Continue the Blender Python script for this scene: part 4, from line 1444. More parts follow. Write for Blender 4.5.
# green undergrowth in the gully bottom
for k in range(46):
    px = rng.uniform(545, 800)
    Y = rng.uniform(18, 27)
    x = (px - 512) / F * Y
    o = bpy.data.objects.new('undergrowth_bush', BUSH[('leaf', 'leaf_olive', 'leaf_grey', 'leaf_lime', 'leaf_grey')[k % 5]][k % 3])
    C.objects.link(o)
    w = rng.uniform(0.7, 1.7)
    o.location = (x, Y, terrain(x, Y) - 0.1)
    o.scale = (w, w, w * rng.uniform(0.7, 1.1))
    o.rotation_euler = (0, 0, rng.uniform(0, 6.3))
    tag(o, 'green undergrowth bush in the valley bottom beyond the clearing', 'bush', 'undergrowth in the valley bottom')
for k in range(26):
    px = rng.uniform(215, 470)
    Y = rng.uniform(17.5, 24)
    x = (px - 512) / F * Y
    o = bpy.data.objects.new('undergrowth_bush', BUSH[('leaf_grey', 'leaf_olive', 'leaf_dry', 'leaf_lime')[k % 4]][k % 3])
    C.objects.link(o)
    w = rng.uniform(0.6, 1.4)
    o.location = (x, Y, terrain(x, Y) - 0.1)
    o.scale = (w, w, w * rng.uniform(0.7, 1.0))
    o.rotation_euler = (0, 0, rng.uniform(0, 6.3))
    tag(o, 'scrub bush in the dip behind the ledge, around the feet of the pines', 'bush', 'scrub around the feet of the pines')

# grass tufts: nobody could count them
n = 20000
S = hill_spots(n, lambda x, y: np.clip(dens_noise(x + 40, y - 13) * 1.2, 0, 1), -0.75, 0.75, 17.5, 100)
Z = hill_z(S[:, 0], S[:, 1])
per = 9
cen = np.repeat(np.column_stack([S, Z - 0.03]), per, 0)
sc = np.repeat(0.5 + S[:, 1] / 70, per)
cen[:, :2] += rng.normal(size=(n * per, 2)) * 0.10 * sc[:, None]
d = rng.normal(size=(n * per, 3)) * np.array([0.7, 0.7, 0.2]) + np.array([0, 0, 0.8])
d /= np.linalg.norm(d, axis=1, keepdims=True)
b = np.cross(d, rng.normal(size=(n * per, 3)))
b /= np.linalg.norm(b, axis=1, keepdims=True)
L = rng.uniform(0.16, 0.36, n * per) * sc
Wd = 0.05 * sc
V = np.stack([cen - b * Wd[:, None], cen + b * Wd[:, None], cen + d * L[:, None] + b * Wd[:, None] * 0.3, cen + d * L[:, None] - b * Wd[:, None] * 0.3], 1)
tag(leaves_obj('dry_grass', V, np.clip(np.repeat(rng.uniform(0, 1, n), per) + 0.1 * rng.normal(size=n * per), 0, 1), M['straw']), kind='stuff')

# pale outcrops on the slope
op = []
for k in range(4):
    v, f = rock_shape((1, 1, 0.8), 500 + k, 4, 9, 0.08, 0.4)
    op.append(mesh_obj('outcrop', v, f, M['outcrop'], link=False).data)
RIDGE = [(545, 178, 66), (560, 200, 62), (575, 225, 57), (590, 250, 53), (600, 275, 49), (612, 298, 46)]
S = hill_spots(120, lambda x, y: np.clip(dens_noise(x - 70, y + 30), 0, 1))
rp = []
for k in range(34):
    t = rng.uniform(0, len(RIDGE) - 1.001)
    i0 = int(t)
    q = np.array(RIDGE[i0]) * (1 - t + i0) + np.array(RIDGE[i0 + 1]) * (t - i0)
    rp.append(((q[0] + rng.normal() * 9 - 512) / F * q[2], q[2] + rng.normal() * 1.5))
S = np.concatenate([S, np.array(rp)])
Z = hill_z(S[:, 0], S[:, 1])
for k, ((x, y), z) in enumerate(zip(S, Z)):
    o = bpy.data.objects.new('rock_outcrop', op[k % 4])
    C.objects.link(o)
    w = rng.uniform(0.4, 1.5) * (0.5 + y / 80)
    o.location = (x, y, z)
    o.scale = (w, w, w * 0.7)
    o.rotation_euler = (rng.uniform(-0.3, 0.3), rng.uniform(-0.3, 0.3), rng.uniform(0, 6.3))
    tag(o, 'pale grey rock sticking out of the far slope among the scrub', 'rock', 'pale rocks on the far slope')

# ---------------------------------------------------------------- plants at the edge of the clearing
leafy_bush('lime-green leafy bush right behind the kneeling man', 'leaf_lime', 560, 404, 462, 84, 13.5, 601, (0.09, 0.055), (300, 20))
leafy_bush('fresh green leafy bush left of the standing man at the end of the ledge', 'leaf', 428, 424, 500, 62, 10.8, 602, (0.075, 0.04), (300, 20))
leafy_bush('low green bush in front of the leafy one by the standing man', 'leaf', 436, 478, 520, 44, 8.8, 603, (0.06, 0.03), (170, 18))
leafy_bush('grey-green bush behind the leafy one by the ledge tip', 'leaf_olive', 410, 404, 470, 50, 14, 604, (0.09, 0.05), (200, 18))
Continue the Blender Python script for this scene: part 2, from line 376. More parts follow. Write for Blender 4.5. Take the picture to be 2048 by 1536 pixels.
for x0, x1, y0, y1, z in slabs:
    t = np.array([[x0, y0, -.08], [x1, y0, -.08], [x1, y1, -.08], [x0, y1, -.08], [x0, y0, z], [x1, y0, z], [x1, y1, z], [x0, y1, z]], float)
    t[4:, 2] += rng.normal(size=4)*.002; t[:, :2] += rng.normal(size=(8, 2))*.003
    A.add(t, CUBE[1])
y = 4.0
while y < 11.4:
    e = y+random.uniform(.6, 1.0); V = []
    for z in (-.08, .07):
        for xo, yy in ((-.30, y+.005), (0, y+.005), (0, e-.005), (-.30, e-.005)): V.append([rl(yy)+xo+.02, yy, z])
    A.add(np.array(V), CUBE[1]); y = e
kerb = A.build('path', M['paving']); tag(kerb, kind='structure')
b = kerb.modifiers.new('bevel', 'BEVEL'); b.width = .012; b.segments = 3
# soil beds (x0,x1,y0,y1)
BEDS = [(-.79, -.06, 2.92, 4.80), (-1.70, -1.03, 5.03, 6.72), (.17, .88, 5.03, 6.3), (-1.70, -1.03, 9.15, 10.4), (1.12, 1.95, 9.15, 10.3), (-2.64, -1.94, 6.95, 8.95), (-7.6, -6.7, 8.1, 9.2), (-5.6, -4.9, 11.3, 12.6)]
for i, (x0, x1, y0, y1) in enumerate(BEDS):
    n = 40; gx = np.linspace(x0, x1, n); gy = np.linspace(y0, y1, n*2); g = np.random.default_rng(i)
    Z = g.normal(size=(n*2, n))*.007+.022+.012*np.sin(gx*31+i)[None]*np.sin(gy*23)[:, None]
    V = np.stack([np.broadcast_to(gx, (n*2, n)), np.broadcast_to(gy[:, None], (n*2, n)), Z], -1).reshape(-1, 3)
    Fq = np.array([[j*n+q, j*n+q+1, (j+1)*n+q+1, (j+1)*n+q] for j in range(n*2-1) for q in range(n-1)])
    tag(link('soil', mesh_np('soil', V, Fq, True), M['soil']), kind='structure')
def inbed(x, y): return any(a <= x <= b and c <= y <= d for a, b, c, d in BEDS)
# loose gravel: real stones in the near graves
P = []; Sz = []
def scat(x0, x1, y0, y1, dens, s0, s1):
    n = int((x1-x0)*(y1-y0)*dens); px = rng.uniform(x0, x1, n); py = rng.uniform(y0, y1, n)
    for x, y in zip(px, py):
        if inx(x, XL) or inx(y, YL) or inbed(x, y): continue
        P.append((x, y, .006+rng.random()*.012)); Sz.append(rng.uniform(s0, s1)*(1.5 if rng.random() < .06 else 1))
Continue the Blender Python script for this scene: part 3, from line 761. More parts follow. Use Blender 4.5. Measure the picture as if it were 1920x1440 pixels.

- Exercise description -
Quote every line of the records above, from the first down to the one holding "tag(o, 'scrub bush", exactly as written.

- Correct answer -
Continue the Blender Python script for this scene: part 4, from line 1444. More parts follow. Write for Blender 4.5.
# green undergrowth in the gully bottom
for k in range(46):
    px = rng.uniform(545, 800)
    Y = rng.uniform(18, 27)
    x = (px - 512) / F * Y
    o = bpy.data.objects.new('undergrowth_bush', BUSH[('leaf', 'leaf_olive', 'leaf_grey', 'leaf_lime', 'leaf_grey')[k % 5]][k % 3])
    C.objects.link(o)
    w = rng.uniform(0.7, 1.7)
    o.location = (x, Y, terrain(x, Y) - 0.1)
    o.scale = (w, w, w * rng.uniform(0.7, 1.1))
    o.rotation_euler = (0, 0, rng.uniform(0, 6.3))
    tag(o, 'green undergrowth bush in the valley bottom beyond the clearing', 'bush', 'undergrowth in the valley bottom')
for k in range(26):
    px = rng.uniform(215, 470)
    Y = rng.uniform(17.5, 24)
    x = (px - 512) / F * Y
    o = bpy.data.objects.new('undergrowth_bush', BUSH[('leaf_grey', 'leaf_olive', 'leaf_dry', 'leaf_lime')[k % 4]][k % 3])
    C.objects.link(o)
    w = rng.uniform(0.6, 1.4)
    o.location = (x, Y, terrain(x, Y) - 0.1)
    o.scale = (w, w, w * rng.uniform(0.7, 1.0))
    o.rotation_euler = (0, 0, rng.uniform(0, 6.3))
    tag(o, 'scrub bush in the dip behind the ledge, around the feet of the pines', 'bush', 'scrub around the feet of the pines')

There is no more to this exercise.